Which lines in the records below contain the word "Python"? Copy each of them.

Scripts that build scenes:
<<<<

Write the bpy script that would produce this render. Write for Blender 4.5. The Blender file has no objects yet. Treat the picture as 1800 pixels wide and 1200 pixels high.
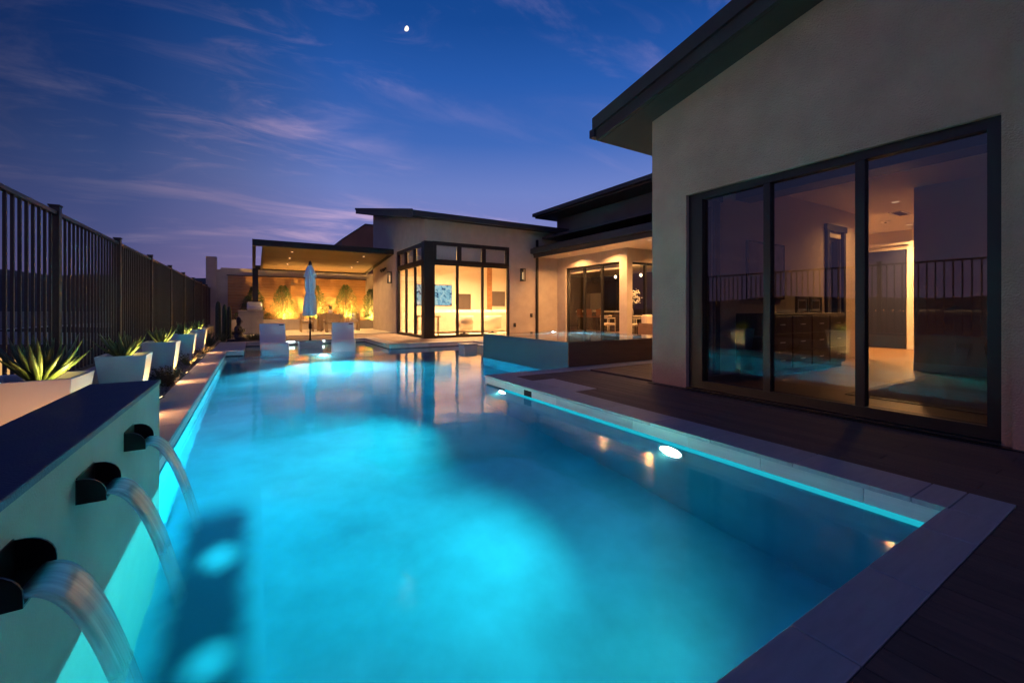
import bpy, bmesh, math, random
from mathutils import Vector, Matrix, noise
random.seed(7)
R = math.radians
S = bpy.context.scene
COL = S.collection

# ------------------------------------------------------------------ camera
CAMH = 1.05
cam_d = bpy.data.cameras.new('camera')
cam = bpy.data.objects.new('camera', cam_d)
COL.objects.link(cam)
cam_d.sensor_width = 36.0
cam_d.lens = 14.9
cam_d.shift_y = -57.0 / 1800.0
cam_d.clip_start = 0.03
cam_d.clip_end = 20000
cam.location = (0, 0, CAMH)
cam.rotation_euler = (R(90), 0, -math.atan2(455, 745))
S.camera = cam

# ------------------------------------------------------------------ world (dusk sky)
W = bpy.data.worlds.new('World')
S.world = W
W.use_nodes = True
nt = W.node_tree
nt.nodes.clear()
def wn(t, **k):
    n = nt.nodes.new(t)
    for a, b in k.items():
        setattr(n, a, b)
    return n
def wl(a, b): nt.links.new(a, b)
def wmath(op, a, b=None, clamp=False):
    n = wn('ShaderNodeMath', operation=op, use_clamp=clamp)
    for i, v in enumerate((a, b)):
        if v is None: continue
        if isinstance(v, (int, float)): n.inputs[i].default_value = v
        else: wl(v, n.inputs[i])
    return n.outputs[0]
def wramp(fac, stops):
    n = wn('ShaderNodeValToRGB')
    e = n.color_ramp.elements
    while len(e) > 1: e.remove(e[-1])
    e[0].position, e[0].color = stops[0][0], (*stops[0][1], 1)
    for p, c in stops[1:]:
        x = e.new(p); x.color = (*c, 1)
    wl(fac, n.inputs[0])
    return n.outputs[0]
def wmix(kind, fac, a, b):
    n = wn('ShaderNodeMix', data_type='RGBA', blend_type=kind)
    for s, v in ((n.inputs[0], fac), (n.inputs[6], a), (n.inputs[7], b)):
        if isinstance(v, (int, float)): s.default_value = v
        elif isinstance(v, tuple): s.default_value = (*v, 1)
        else: wl(v, s)
    return n.outputs[2]
tc = wn('ShaderNodeTexCoord')
sep = wn('ShaderNodeSeparateXYZ'); wl(tc.outputs['Generated'], sep.inputs[0])
dx, dy, dz = sep.outputs
SUN_AZ = R(50)          # afterglow to the right, behind the house (clockwise from +Y)
sky = wn('ShaderNodeTexSky', sky_type='NISHITA')
sky.sun_disc = False
sky.sun_elevation = R(-3.5)
sky.sun_rotation = SUN_AZ
sky.air_density = 1.0; sky.dust_density = 0.4; sky.ozone_density = 4.0
el = wmath('MAXIMUM', dz, 0.0)
grad = wramp(el, [(0.0, (0.400, 0.270, 0.500)), (0.06, (0.340, 0.262, 0.540)), (0.14, (0.250, 0.250, 0.570)), (0.26, (0.165, 0.232, 0.580)),
                  (0.36, (0.055, 0.150, 0.500)), (0.47, (0.022, 0.108, 0.430)), (0.56, (0.009, 0.070, 0.310)), (0.72, (0.005, 0.048, 0.220)), (1.0, (0.003, 0.030, 0.150))])
az = wmath('ADD', wmath('MULTIPLY', dx, math.sin(SUN_AZ)), wmath('MULTIPLY', dy, math.cos(SUN_AZ)))
hl = wmath('SQRT', wmath('ADD', wmath('ADD', wmath('MULTIPLY', dx, dx), wmath('MULTIPLY', dy, dy)), 0.0004))
az = wmath('DIVIDE', az, hl)
azr = wramp(wmath('ADD', wmath('MULTIPLY', az, 0.5), 0.5), [(0.0, (0.96, 0.82, 0.82)), (0.25, (0.72, 0.62, 0.64)), (0.46, (0.42, 0.34, 0.34)), (0.64, (0.085, 0.115, 0.160)), (0.74, (0.20, 0.28, 0.34)), (0.81, (0.60, 0.58, 0.57)), (0.88, (0.92,)*3), (1.0, (1.0,)*3)])
# towards the zenith the afterglow evens out
azm = wramp(el, [(0.0, (0.30,)*3), (0.14, (0.17,)*3), (0.28, (0.02,)*3), (0.6, (0.04,)*3), (1.0, (1.0,)*3)])
azc = wmix('MIX', azm, azr, (0.58, 0.58, 0.64))
base = wmix('MULTIPLY', 1.0, grad, azc)
nk = wmix('MULTIPLY', 1.0, sky.outputs[0], (0.012, 0.016, 0.024))
base = wmix('ADD', 1.0, base, nk)
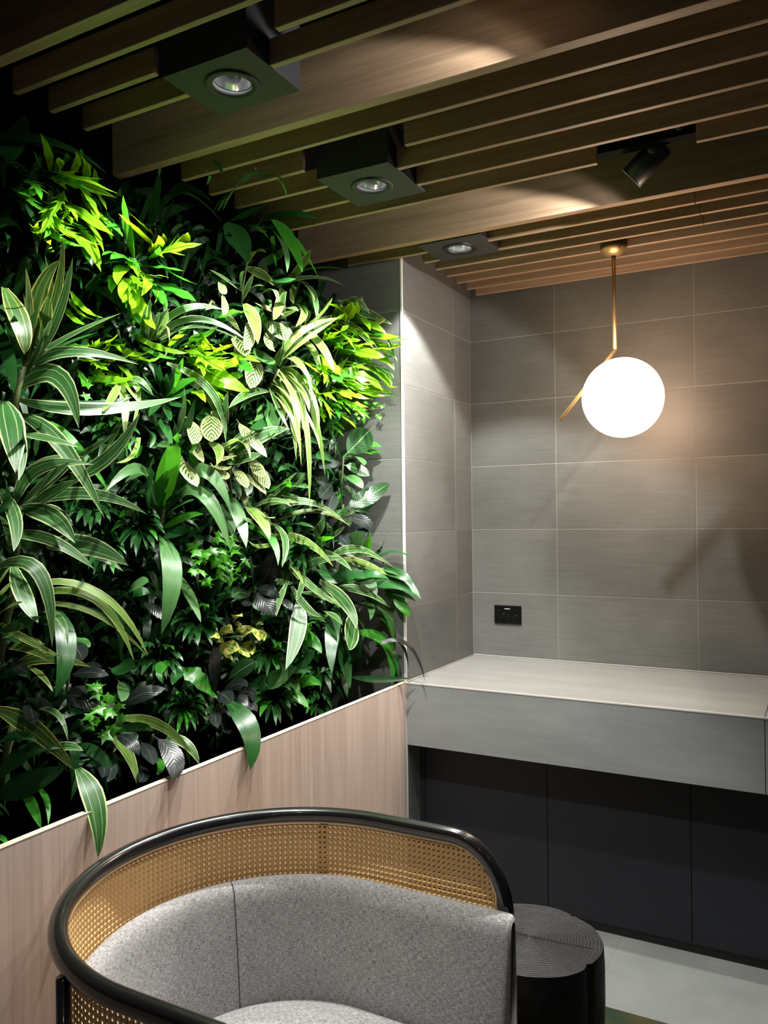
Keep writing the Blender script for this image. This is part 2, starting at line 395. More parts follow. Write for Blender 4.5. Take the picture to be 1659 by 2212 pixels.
# ------------------------------------------------------------------ track spotlights
def track_light(c, aim_dir, label, power, stem_top):
    a = Vector(aim_dir).normalized(); c = Vector(c)
    e = empty('track_spotlight', c - a*.06, label, 'spotlight', 'black track spotlights')
    q = Vector((0, 0, -1)).rotation_difference(a).to_matrix().to_4x4()
    def put(me, nm, mat, sm=True):
        me.transform(Matrix.Translation(c) @ q); return link(nm, me, mat, e, sm)
    put(lathem([(.0001, .125), (.034, .125), (.0385, .121), (.0385, .0), (.0365, -.0005), (.0365, .012)], 40), 'barrel', M['black'])
    put(lathem([(.0001, .009), (.0365, .009)], 32), 'lens', M['lens'])
    put(lathem([(.0385, .0005), (.0392, .0), (.0392, -.0012), (.0368, -.0012)], 40), 'front_ring', M['trim'])
    k = c - a*.095
    link('bracket', tubem([k, (k.x+.012, k.y, k.z+.03), (k.x+.012, k.y, stem_top)], .014, 12), M['black'], e, True)
    link('pivot', tubem([(k.x, k.y-.045, k.z), (k.x, k.y+.042, k.z)], .017, 16), M['black'], e, True)
    lo = c + a*.004
    for nm, pw, deg, bl in (('spot_core', power, 56, 1.0), ('spot_cutoff', power*.30, 114, .12), ('spot_spill', power*.012, 150, .15)):
        spot(nm, lo, lo+a, pw, deg, bl, .022, (1, .975, .93), e)
track_light((.9735, -1.05, 1.1055+FZ), (-.76, .08, -.63), 'black cylinder spotlight hanging in the gap before the second wide beam', P_TRACK, 2.659)
track_light((.985, -2.02, 1.150+FZ), (-.76, -.02, -.63), 'black cylinder spotlight just above the picture, before the first wide beam', P_TRACK*.40, 2.659)
for i, y in enumerate((-1.10, -2.06)):
    tr = tagp(box('lighting_track', .60, 1.60, y-.02, y+.02, 2.660, 2.71, M['void']),
              ('black lighting track above the cylinder spotlight, before the second wide beam', 'black lighting track above the picture, before the first wide beam')[i], 'track')
    if i == 0: link('track_adapter', tubem([(1.129, y-.032, 2.690), (1.129, y-.018, 2.690)], .017, 16), M['black'], tr, True)
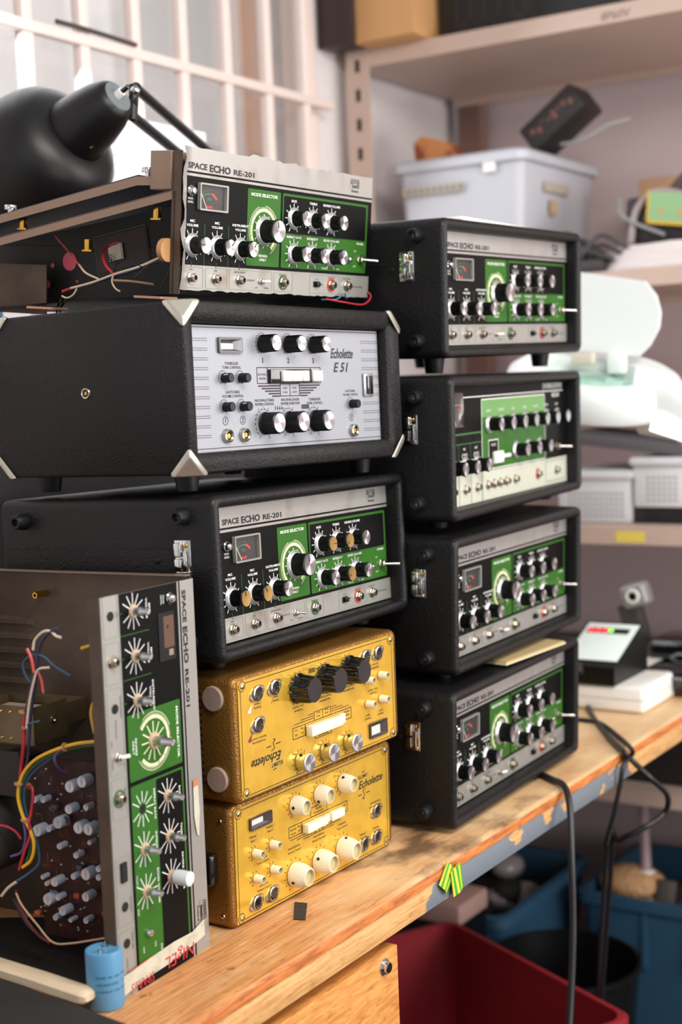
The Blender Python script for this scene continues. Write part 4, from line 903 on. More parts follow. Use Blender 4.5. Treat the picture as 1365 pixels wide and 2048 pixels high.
    wires(t, [(YEL[0], YEL[1], .0016, P(*main)),
        (GRW[0], GRW[1], r_, P(*[(a+5, b_+6, .004) for a, b_ in main[:8]], (60, 1700, .004), (52, 1730, .004))),
        (BLU[0], BLU[1], r_, P((190, 1487, .006), (150, 1494, .006), (110, 1512, .006), (78, 1534, .006), (54, 1562, .006), (48, 1600, .006), (60, 1650, .006), (75, 1690, .006), (78, 1725, .006), (60, 1745, .003), (30, 1765))),
        (PUR[0], PUR[1], r_, P((190, 1484, .002), (150, 1490, .003), (122, 1500), (111, 1512), (111, 1525), (120, 1538, .006), (133, 1545, .014))),
        (REDW[0], REDW[1], .0014, P((50, 1578, .01), (62, 1572, .01), (66, 1590, .008), (62, 1625, .006), (58, 1645), (60, 1672), (50, 1700), (42, 1725), (38, 1740))),
        (PUR[0], PUR[1], r_, P((42, 1620, .004), (50, 1660), (50, 1685), (42, 1705), (22, 1713))),
        (REDW[0], REDW[1], .0019, P((40, 1565, .008), (43, 1530, .006), (47, 1490), (48, 1455), (50, 1430))),
        ('mauve', (84, 52, 62), .0017, P((50, 1430), (58, 1395), (65, 1365), (70, 1335), (74, 1308))),
        ('dark_blue', (40, 44, 72), .0016, P((44, 1562, .008), (55, 1520, .005), (58, 1480), (60, 1445), (66, 1395), (72, 1350), (75, 1318), (80, 1290), (95, 1268), (115, 1257))),
        (WHW[0], WHW[1], .0012, P((53, 1456, -.004), (58, 1410, -.004), (66, 1370, -.004), (76, 1340, -.004), (98, 1335, -.004))),
        (WHW[0], WHW[1], .0014, P((66, 1300), (70, 1280), (86, 1264), (102, 1263), (112, 1272), (122, 1275))),
        (BLU[0], BLU[1], .0011, P((60, 1364), (49, 1345), (47, 1325), (62, 1312), (85, 1312), (110, 1333), (142, 1352))),
        (PNK[0], PNK[1], .0015, P((68, 1345, -.003), (63, 1318, -.003), (54, 1297, -.003))), (PNK[0], PNK[1], .0013, P((72, 1338), (82, 1358), (87, 1386))),
        (BLU[0], BLU[1], .0010, P((52, 1452, -.004), (62, 1446, -.004), (80, 1442, -.004))),
        ('black', (20, 20, 22), .0024, P((28, 1796, .01), (45, 1830, .01), (62, 1855, .01), (95, 1882, .008))),
        ('pale', (190, 160, 130), .0010, P((32, 1786), (45, 1812), (75, 1850), (105, 1884), (140, 1887), (212, 1876))),
        (WHW[0], WHW[1], .0015, P((32, 1764, -.001), (16, 1776, -.001), (3, 1792, -.001))),
        ('maroon', (110, 32, 34), .0013, P((32, 1780, .004), (45, 1825, .004), (75, 1868, .004), (100, 1886, .004))),
        (REDW[0], REDW[1], .0012, P((-14, 1650, .004), (10, 1652, .004), (30, 1662, .004), (43, 1678, .004))),
        (YEL[0], YEL[1], .0015, P((192, 1288, -.01), (178, 1292, -.01), (163, 1297, -.01))), (YEL[0], YEL[1], .0018, P((191, 1395, .0), (183, 1425), (190, 1466)))])
    for px, py in ((46, 1424), (52, 1455), (130, 1494), (37, 1568), (50, 1640)):
        b = MB(); b.M = T(*lp(q, px, py, .028)) @ Matrix.Rotation(.2 if px < 100 else 1.4, 4, 'X'); b.lathe([(.0042, -.0007), (.0042, .0007)], mat('tan_lacing', (176, 132, 84), .6), 14); b.build('lacing_tie', t)
    return t
chassis()

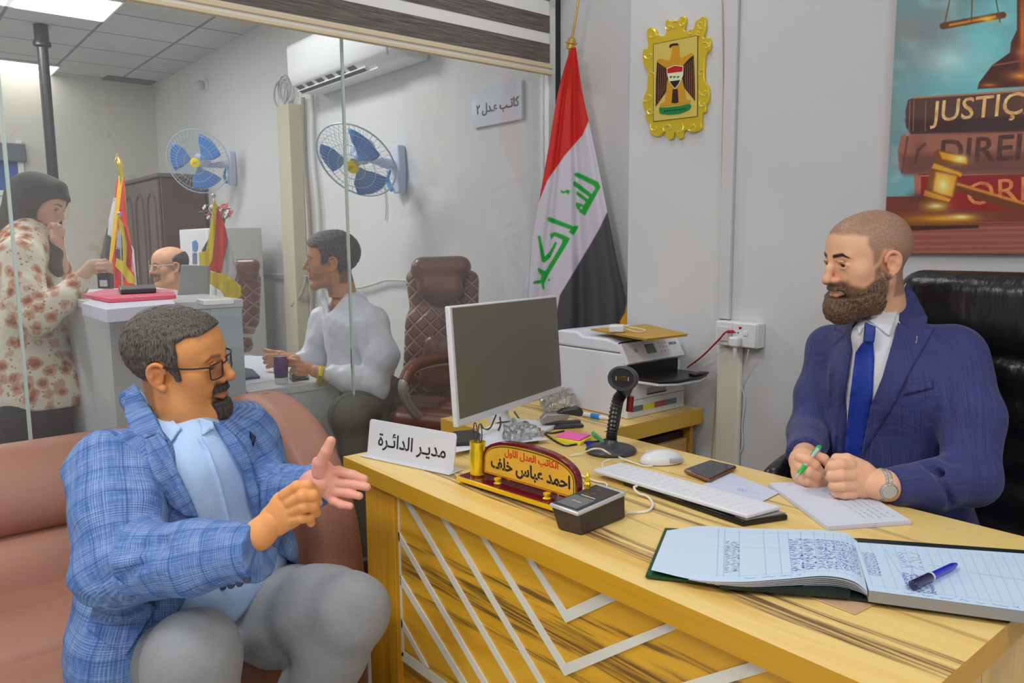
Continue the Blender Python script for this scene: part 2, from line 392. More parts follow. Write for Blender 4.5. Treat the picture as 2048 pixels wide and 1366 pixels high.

>>>>

§ Solution to this exercise:
The Blender Python script for this scene continues. Write part 4, from line 903 on. More parts follow. Use Blender 4.5. Treat the picture as 1365 pixels wide and 2048 pixels high.
Continue the Blender Python script for this scene: part 2, from line 392. More parts follow. Write for Blender 4.5. Treat the picture as 2048 pixels wide and 1366 pixels high.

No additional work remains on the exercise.